-- Instruction --
In the entries below, print exactly the lines from the first through the one with "R = math.radians", both included, and none of the pictures.

-- Raw records --
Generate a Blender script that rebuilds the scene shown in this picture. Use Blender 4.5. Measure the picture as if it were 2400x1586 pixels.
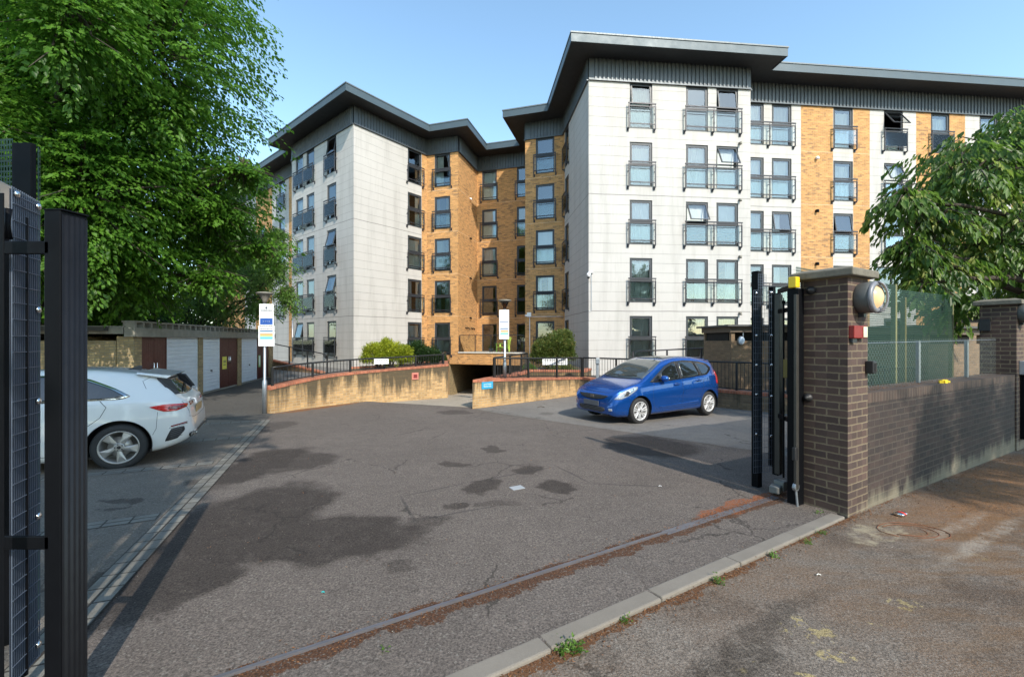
import bpy, bmesh, math, random
import numpy as np
from mathutils import Vector, Matrix
from mathutils.bvhtree import BVHTree
for o in list(bpy.data.objects): bpy.data.objects.remove(o)
SC = bpy.context.scene
COL = SC.collection
R = math.radians

# ------------------------------------------------------------ camera, sky, sun
CAMH = 1.61
cd = bpy.data.cameras.new('camera'); cam = bpy.data.objects.new('camera', cd); COL.objects.link(cam)
cam.location = (0, 0, CAMH); cam.rotation_euler = (R(90), 0, 0)
cd.sensor_width = 36; cd.lens = 36*1010/2400; cd.shift_y = 4/2400
cd.clip_start = 0.05; cd.clip_end = 2000
SC.camera = cam
SUN_AZ = (0.44, -0.898); SUN_EL = 38
sd = bpy.data.lights.new('sun', 'SUN'); sd.energy = 2.35; sd.angle = R(0.6); sd.color = (1, .92, .80)
so = bpy.data.objects.new('sun', sd); COL.objects.link(so)
sv = Vector((SUN_AZ[0]*math.cos(R(SUN_EL)), SUN_AZ[1]*math.cos(R(SUN_EL)), math.sin(R(SUN_EL))))
so.rotation_euler = sv.to_track_quat('Z', 'Y').to_euler(); so.location = (20, -30, 30)
W = bpy.data.worlds.new('World'); SC.world = W; W.use_nodes = True
nt = W.node_tree; nt.nodes.clear()
sky = nt.nodes.new('ShaderNodeTexSky'); sky.sky_type = 'NISHITA'; sky.sun_disc = False
sky.sun_elevation = R(SUN_EL); sky.sun_rotation = math.atan2(SUN_AZ[0], SUN_AZ[1])
sky.air_density = 1.0; sky.dust_density = 0.6; sky.ozone_density = 1.2
bg = nt.nodes.new('ShaderNodeBackground'); bg.inputs[1].default_value = 0.15
wo = nt.nodes.new('ShaderNodeOutputWorld')
tint = nt.nodes.new('ShaderNodeMix'); tint.data_type = 'RGBA'; tint.blend_type = 'MULTIPLY'; tint.inputs[0].default_value = 1; tint.inputs[7].default_value = (1.0, 1.10, 1.02, 1)
nt.links.new(sky.outputs[0], tint.inputs[6]); nt.links.new(tint.outputs[2], bg.inputs[0]); nt.links.new(bg.outputs[0], wo.inputs[0])
SC.view_settings.view_transform = 'Standard'; SC.view_settings.look = 'None'
SC.view_settings.exposure = 1.2; SC.view_settings.gamma = 1
SC.render.engine = 'CYCLES'
SC.cycles.max_bounces = 8; SC.cycles.transparent_max_bounces = 16

# ------------------------------------------------------------ helpers
def G(y): return -0.035*min(y, 12.0)
def PX(x, Y): return (x-1200)/1010*Y                 # lateral metres of a photo column at depth Y
def PZ(y, Y): return CAMH + (797-y)/1010*Y           # height of a photo row at depth Y

class MB:
    def __init__(s): s.v = []; s.f = []; s.uv = {}
    def add(s, vs, fs):
        n = len(s.v); s.v += [tuple(p) for p in vs]; s.f += [tuple(i+n for i in f) for f in fs]
    def poly(s, pts): s.add(pts, [tuple(range(len(pts)))])
    def hexa(s, b, t):
        s.add(list(b)+list(t), [(3,2,1,0),(4,5,6,7),(0,1,5,4),(1,2,6,5),(2,3,7,6),(3,0,4,7)])
    def box(s, c, size, ang=0):                       # c = centre of base
        ca, sa = math.cos(ang), math.sin(ang); hx, hy = size[0]/2, size[1]/2
        q = [(c[0]+x*ca-y*sa, c[1]+x*sa+y*ca) for x, y in ((-hx,-hy),(hx,-hy),(hx,hy),(-hx,hy))]
        s.hexa([(x, y, c[2]) for x, y in q], [(x, y, c[2]+size[2]) for x, y in q])
    def fbox(s, F, t0, t1, n0, n1, z0, z1):            # box in a wall frame
        q = [F(t0,n0), F(t0,n1), F(t1,n1), F(t1,n0)]
        if n1 < n0: q.reverse()
        s.hexa([(x, y, z0) for x, y in q], [(x, y, z1) for x, y in q])
    def bar(s, a, b, w, h=None):                       # rectangular bar between two points
        h = h or w; a = Vector(a); b = Vector(b); d = (b-a).normalized()
        u = d.cross(Vector((0,0,1)))
        if u.length < .01: u = Vector((1,0,0))
        u.normalize(); v = u.cross(d)
        c = [(-w/2,-h/2),(w/2,-h/2),(w/2,h/2),(-w/2,h/2)]
        s.hexa([a+u*x+v*y for x, y in c][::-1], [b+u*x+v*y for x, y in c][::-1])
    def tube(s, pts, r, n=8, cap=True):
        pts = [Vector(p) for p in pts]; rs = r if isinstance(r, (list, tuple)) else [r]*len(pts)
        rings = []; prev = None
        for i, p in enumerate(pts):
            d = (pts[min(i+1, len(pts)-1)]-pts[max(i-1, 0)]).normalized()
            if prev is None:
                u = d.cross(Vector((0,0,1)))
                if u.length < .05: u = Vector((1,0,0))
            else: u = prev-d*prev.dot(d)
            u.normalize(); prev = u; v = d.cross(u)
            rings.append([p+(u*math.cos(2*math.pi*k/n)+v*math.sin(2*math.pi*k/n))*rs[i] for k in range(n)])
        n0 = len(s.v)
        for rg in rings: s.v += [tuple(q) for q in rg]
        for i in range(len(rings)-1):
            for k in range(n):
                a = n0+i*n+k; b = n0+i*n+(k+1)%n; s.f.append((a, b, b+n, a+n))
        if cap:
            s.f.append(tuple(n0+k for k in range(n))[::-1]); s.f.append(tuple(n0+(len(rings)-1)*n+k for k in range(n)))
    def lathe(s, prof, M=None, n=24, close=False):       # prof [(r, h)], axis +Z of M
        M = M or Matrix.Identity(4); n0 = len(s.v)
        for r, h in prof:
            for k in range(n):
                a = 2*math.pi*k/n; s.v.append(tuple(M @ Vector((r*math.cos(a), r*math.sin(a), h))))
        m = len(prof)
        for i in range(m-1 if not close else m):
            j = (i+1) % m
            for k in range(n):
                s.f.append((n0+i*n+k, n0+i*n+(k+1)%n, n0+j*n+(k+1)%n, n0+j*n+k))
    def build(s, name, mat, parent=None, smooth=False, uv=None, bevel=0, autos=None):
        off = Vector((0,0,0))
        root = parent
        while root is not None and root.parent is not None: root = root.parent
        if root is not None: off = Vector(root.location)
        me = bpy.data.meshes.new(name)
        me.from_pydata([(p[0]-off.x, p[1]-off.y, p[2]-off.z) for p in s.v], [], s.f)
        me.update()
        P = np.array(s.v, dtype=float)
        N = np.empty(len(me.polygons)*3); me.polygons.foreach_get('normal', N); N = N.reshape(-1, 3)
        tot = np.empty(len(me.polygons), dtype=int); me.polygons.foreach_get('loop_total', tot)
        vi = np.empty(len(me.loops), dtype=int); me.loops.foreach_get('vertex_index', vi)
        if len(vi):
            if uv is None:
                fn = np.repeat(N, tot, axis=0); p = P[vi]
                h = np.hypot(fn[:,0], fn[:,1])+1e-9; tx = -fn[:,1]/h; ty = fn[:,0]/h
                flat = np.abs(fn[:,2]) > .7
                U = np.where(flat, p[:,0], p[:,0]*tx+p[:,1]*ty); V = np.where(flat, p[:,1], p[:,2])
                uvs = np.stack([U, V], 1)
            else: uvs = np.array(uv)[vi]
            L = me.uv_layers.new(name='UVMap'); L.data.foreach_set('uv', uvs.ravel().astype(np.float32))
        if smooth: me.polygons.foreach_set('use_smooth', [True]*len(me.polygons))
        if mat is not None: me.materials.append(mat)
        o = bpy.data.objects.new(name, me); COL.objects.link(o)
        if parent is not None: o.parent = parent
        if bevel:
            m = o.modifiers.new('bevel', 'BEVEL'); m.width = bevel; m.segments = 2; m.limit_method = 'ANGLE'
        return o

def tag(o, label=None, cat=None, group=None, kind=None):
    if label: o['label'] = label
    if cat: o['category'] = cat
    if group: o['group'] = group
    if kind: o['kind'] = kind
    return o
def thing(name, loc, label, cat, group=None):
    o = bpy.data.objects.new(name, None); COL.objects.link(o); o.location = loc; o.empty_display_size = .1
    return tag(o, label, cat, group)
def copy_tree(o, parent=None):
    c = o.copy(); COL.objects.link(c)
    if parent is not None: c.parent = parent
    for ch in [x for x in KIDS.get(o.name, [])]: copy_tree(ch, c)
    return c
KIDS = {}
def index_kids():
    KIDS.clear()
    for o in bpy.data.objects:
        if o.parent: KIDS.setdefault(o.parent.name, []).append(o)
def Fr(A, B):
    dx, dy = B[0]-A[0], B[1]-A[1]; L = math.hypot(dx, dy); dx /= L; dy /= L
    f = lambda t, n=0: (A[0]+dx*t+dy*n, A[1]+dy*t-dx*n)
    f.L = L; f.d = (dx, dy); f.n = (dy, -dx); f.ang = math.atan2(dy, dx); f.A = A
    def tpx(x):
        k = (x-1200)/1010
        return (k*A[1]-A[0])/(dx-k*dy)
    f.tpx = tpx
    return f

# ------------------------------------------------------------ materials
def newmat(name):
    m = bpy.data.materials.new(name); m.use_nodes = True
    n = m.node_tree; b = n.nodes['Principled BSDF']; return m, n, b
def nd(n, t, **kw):
    x = n.nodes.new(t)
    for k, v in kw.items(): setattr(x, k, v)
    return x
def inp(n, x, i, v):
    if hasattr(v, 'is_output'): n.links.new(v, x.inputs[i])
    else: x.inputs[i].default_value = v
def math_(n, op, a, b=0.0, c=None, clamp=False):
    x = nd(n, 'ShaderNodeMath', operation=op, use_clamp=clamp); inp(n, x, 0, a); inp(n, x, 1, b)
    if c is not None: inp(n, x, 2, c)
    return x.outputs[0]
def noise(n, vec, scale, detail=4, rough=.6, dim='3D'):
    x = nd(n, 'ShaderNodeTexNoise'); x.inputs['Scale'].default_value = scale
    x.inputs['Detail'].default_value = detail; x.inputs['Roughness'].default_value = rough
    if vec is not None: n.links.new(vec, x.inputs['Vector'])
    return x.outputs['Fac']
def mapping(n, vec, loc=(0,0,0), rot=(0,0,0), sc=(1,1,1), typ='POINT'):
    x = nd(n, 'ShaderNodeMapping', vector_type=typ)
    x.inputs[1].default_value = loc; x.inputs[2].default_value = rot; x.inputs[3].default_value = sc
    n.links.new(vec, x.inputs[0]); return x.outputs[0]
def ramp(n, fac, stops):
    x = nd(n, 'ShaderNodeValToRGB'); e = x.color_ramp.elements
    while len(e) < len(stops): e.new(.5)
    for i, (p, c) in enumerate(stops):
        e[i].position = p; e[i].color = (*c, 1) if isinstance(c, (tuple, list)) else (c, c, c, 1)
    n.links.new(fac, x.inputs[0]); return x.outputs[0]
def mixc(n, fac, a, b, mode='MIX'):
    x = nd(n, 'ShaderNodeMix', data_type='RGBA', blend_type=mode, clamp_factor=True)
    inp(n, x, 0, fac)
    for i, v in ((6, a), (7, b)):
        if isinstance(v, (tuple, list)): x.inputs[i].default_value = (*v[:3], 1)
        else: n.links.new(v, x.inputs[i])
    return x.outputs[2]
def bump(n, b, h, strength=.3, dist=.01):
    x = nd(n, 'ShaderNodeBump'); x.inputs['Strength'].default_value = strength; x.inputs['Distance'].default_value = dist
    n.links.new(h, x.inputs['Height']); n.links.new(x.outputs[0], b.inputs['Normal'])
def wpos(n): return nd(n, 'ShaderNodeNewGeometry').outputs['Position']
def uvn(n): return nd(n, 'ShaderNodeUVMap').outputs[0]
def simple(name, col, rough=.5, metal=0, var=.12, scale=6, bmp=0, bscale=60, coat=0, spec=None):
    m, n, b = newmat(name); p = nd(n, 'ShaderNodeTexCoord').outputs['Object']
    f = noise(n, p, scale, 5)
    c = mixc(n, f, tuple(x*(1-var) for x in col), tuple(min(1, x*(1+var)) for x in col))
    n.links.new(c, b.inputs['Base Color'])
    b.inputs['Roughness'].default_value = rough; b.inputs['Metallic'].default_value = metal
    r = math_(n, 'MULTIPLY_ADD', noise(n, p, scale*2.3, 3), .25, rough-.12, clamp=True); n.links.new(r, b.inputs['Roughness'])
    if coat: b.inputs['Coat Weight'].default_value = coat; b.inputs['Coat Roughness'].default_value = .03
    if spec is not None: b.inputs['Specular IOR Level'].default_value = spec
    if bmp: bump(n, b, noise(n, p, bscale, 4), bmp, .004)
    return m
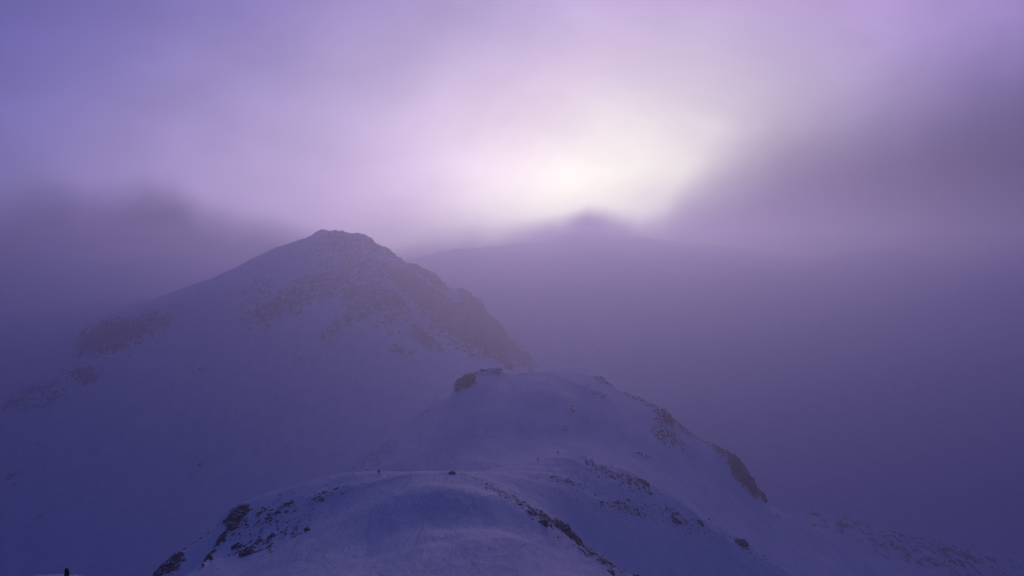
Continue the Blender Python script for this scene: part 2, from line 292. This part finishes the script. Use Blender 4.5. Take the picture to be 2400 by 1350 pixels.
# beyond the second hump the land is bigger and farther off: stretch it along the sight lines
KF = np.interp(ROWS, [0, 620, 950, 1250, 2000, 4500], [1, 1, 1.15, 1.36, 1.5, 1.5]); RD = ROWS*KF
X = X*KF[:, None]; Y = Y*KF[:, None]; Z = Z*KF[:, None]
fr = (PX > -100) & (PX < 2500)
PXF = PX[fr]; PYF = PY[:, fr]; ZF = Z[:, fr]
def hit(px, py, d0, d1):
    """first ground point on the sight line through (px, py) between two depths"""
    c = int(np.argmin(np.abs(PXF-px))); rows = np.where((ROWS >= d0) & (ROWS <= d1))[0]
    ys = PYF[rows, c]; k = np.where(ys <= py)[0]
    i = rows[k[0]] if len(k) else rows[int(np.argmin(ys))]
    d = RD[i]
    return Vector(((PXF[c]-1200)/F*d, d, ZF[i, c])), d
def ground_z(x, y):
    px = 1200+F*x/y; c = float(np.interp(px, PXF, np.arange(len(PXF)))); c0 = int(c)
    r = float(np.interp(y, RD, np.arange(nR))); r0 = int(r); c1 = min(c0+1, len(PXF)-1); r1 = min(r0+1, nR-1)
    a = ZF[r0, c0]*(1-c+c0)+ZF[r0, c1]*(c-c0); b = ZF[r1, c0]*(1-c+c0)+ZF[r1, c1]*(c-c0)
    return float(a*(1-r+r0)+b*(r-r0))

# ------------------------------------------------------------ materials
def mat_terrain():
    m = bpy.data.materials.new('snow_and_rock'); m.use_nodes = True; t = m.node_tree; t.nodes.clear()
    geo = node(t, 'ShaderNodeNewGeometry'); P = geo.outputs['Position']
    at = node(t, 'ShaderNodeAttribute', attribute_name='rock'); rock = at.outputs['Fac']
    def noise(scale, det, rough, sc=(1, 1, 1), rot=(0, 0, 0), dist=0.0):
        mp = node(t, 'ShaderNodeMapping'); mp.inputs['Scale'].default_value = sc; mp.inputs['Rotation'].default_value = rot
        t.links.new(P, mp.inputs[0]); n = node(t, 'ShaderNodeTexNoise', ins={'Scale': scale, 'Detail': det, 'Roughness': rough, 'Distortion': dist})
        t.links.new(mp.outputs[0], n.inputs['Vector']); return n.outputs['Fac']
    sp = node(t, 'ShaderNodeSeparateXYZ'); t.links.new(P, sp.inputs[0])
    farf = smooth(t, sp.outputs['Y'], 850, 1900)
    a = noise(0.34, 8, .66, (1, .55, 1.5)); b = noise(0.060, 10, .74, (1, .4, 1.7), (0, R(14), 0), .5)
    mx = node(t, 'ShaderNodeMix'); t.links.new(farf, mx.inputs[0]); t.links.new(a, mx.inputs[2]); t.links.new(b, mx.inputs[3])
    v = mth(t, 'ADD', mth(t, 'MULTIPLY', mth(t, 'SUBTRACT', mx.outputs[0], .5), 1.9), rock)
    mask = smooth(t, v, 0.50, 0.60)
    mask = mth(t, 'MULTIPLY', mask, smooth(t, rock, 0.12, 0.3))
    # snow
    dr = noise(.05, 4, .5, (1, .25, 1), (0, 0, R(20)))
    sc = node(t, 'ShaderNodeMixRGB'); sc.inputs[1].default_value = (.80, .82, .88, 1); sc.inputs[2].default_value = (.70, .73, .82, 1)
    t.links.new(smooth(t, dr, .35, .65), sc.inputs[0])
    rc = node(t, 'ShaderNodeMixRGB'); rc.inputs[1].default_value = (.016, .016, .021, 1); rc.inputs[2].default_value = (.050, .047, .052, 1)
    t.links.new(noise(.8, 6, .6), rc.inputs[0])
    cm = node(t, 'ShaderNodeMixRGB'); t.links.new(mask, cm.inputs[0]); t.links.new(sc.outputs[0], cm.inputs[1]); t.links.new(rc.outputs[0], cm.inputs[2])
    # relief of drifts, ripples and rock grain
    rip = noise(.55, 4, .6, (1, .16, 1), (0, 0, R(-24)), .6); grain = noise(2.2, 4, .6); big = noise(.12, 6, .6)
    sas = noise(.16, 5, .62, (1, .22, 1), (0, 0, R(-38)), .8)
    hsnow = mth(t, 'ADD', mth(t, 'ADD', mth(t, 'MULTIPLY', rip, .8), mth(t, 'MULTIPLY', sas, 2.4)), mth(t, 'MULTIPLY', grain, .06))
    hrock = mth(t, 'ADD', mth(t, 'MULTIPLY', a, 2.2), mth(t, 'MULTIPLY', mth(t, 'MULTIPLY', b, 18.0), farf))
    hh = mth(t, 'ADD', hsnow, mth(t, 'MULTIPLY', hrock, mask))
    bp = node(t, 'ShaderNodeBump', ins={'Strength': .8, 'Distance': 1.0}); t.links.new(hh, bp.inputs['Height'])
    bs = node(t, 'ShaderNodeBsdfPrincipled', ins={'Roughness': .75}); bs.inputs['Specular IOR Level'].default_value = .12
    t.links.new(cm.outputs[0], bs.inputs['Base Color']); t.links.new(bp.outputs[0], bs.inputs['Normal'])
    o = node(t, 'ShaderNodeOutputMaterial'); t.links.new(bs.outputs[0], o.inputs[0]); return m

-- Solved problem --
Generate a Blender script that rebuilds the scene shown in this picture. Use Blender 4.5. Measure the picture as if it were 2400x1586 pixels.
import bpy, bmesh, math, random
import numpy as np
from mathutils import Vector, Matrix
from mathutils.bvhtree import BVHTree
for o in list(bpy.data.objects): bpy.data.objects.remove(o)
SC = bpy.context.scene
COL = SC.collection
R = math.radians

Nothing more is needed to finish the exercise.